Proof of Matrix Norm (Inverse Matrix)

Question

Show for any induced matrix norm and nonsingular matrix A that $$ \left\|A^{-1}\right\| ≥ (\left\|A\right\|)^{-1} $$ where $$ \left\|A^{-1}\right\| = \max_{\left\|x\right\|=1}\{\left\|A^{-1}x\right\|\}\\ \left\|A\right\| = \max_{\left\|x\right\|=1}\{\left\|Ax\right\|\}. $$

I am not sure how to show that: \begin{equation} \begin{split} \left\|A^{-1}\right\| ≥ (\left\|A\right\|)^{-1}\\ \text{or}\\ \max_{\left\|x\right\|=1}\{\left\|A^{-1}x\right\|\} ≥ (\max_{\left\|x\right\|=1}\{\left\|Ax\right\|\})^{-1} \end{split} \end{equation}

Answer 1

Use $\lVert AB\rVert \leq \lVert A\rVert \lVert B\rVert$, as the induced norm is in particular submultiplicative.
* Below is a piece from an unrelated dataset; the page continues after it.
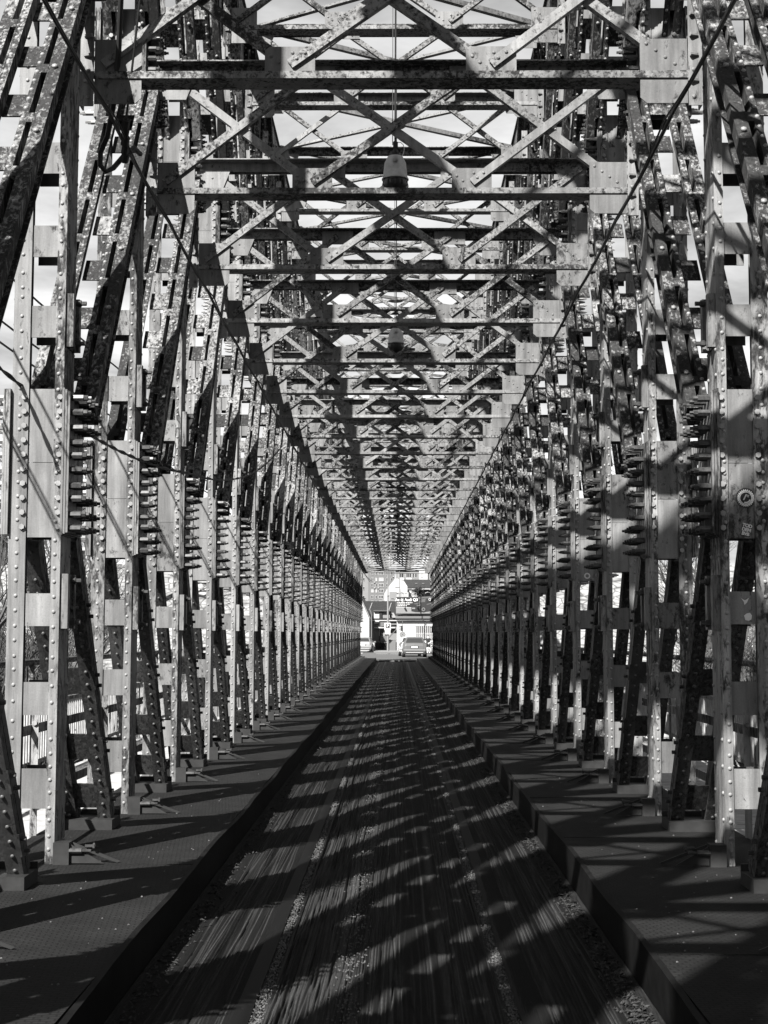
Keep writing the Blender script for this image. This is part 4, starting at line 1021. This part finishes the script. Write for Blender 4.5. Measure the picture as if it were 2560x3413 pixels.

So that $\lVert I_n\rVert \leq \lVert A\rVert \lVert A^{-1}\rVert$.

Answer 2

Suppose $|y|=1$ is such that $|A|=|Ay|$. Then $x=Ay/|A|$ also has norm $1$ so it follows that $$ |A^{-1}|\geq |A^{-1}x|=|A^{-1}Ay/|A||=\frac{|y|}{|A|}=\frac{1}{|A|}=|A|^{-1}. $$

Answer 3

Proof: $$ \left\|A^{-1}\right\| ≥ (\left\|A\right\|)^{-1} $$ where $$ \left\|A^{-1}\right\| = \max_{\left\|x\right\|=1}\{\left\|A^{-1}x\right\|\}\\ \left\|A\right\| = \max_{\left\|x\right\|=1}\{\left\|Ax\right\|\}\\ \left\|A\right\|^{-1} = (\max_{\left\|x\right\|=1}\{\left\|Ax\right\|\})^{-1} = (\min_{\left\|x\right\|=1}\{\left\|A^{-1}x\right\|\}) $$ and $$ \max_{\left\|x\right\|=1}\{\left\|A^{-1}x\right\|\} ≥(\min_{\left\|x\right\|=1}\{\left\|A^{-1}x\right\|\}) $$ therefore: $$ \left\|A^{-1}\right\| ≥ (\left\|A\right\|)^{-1} $$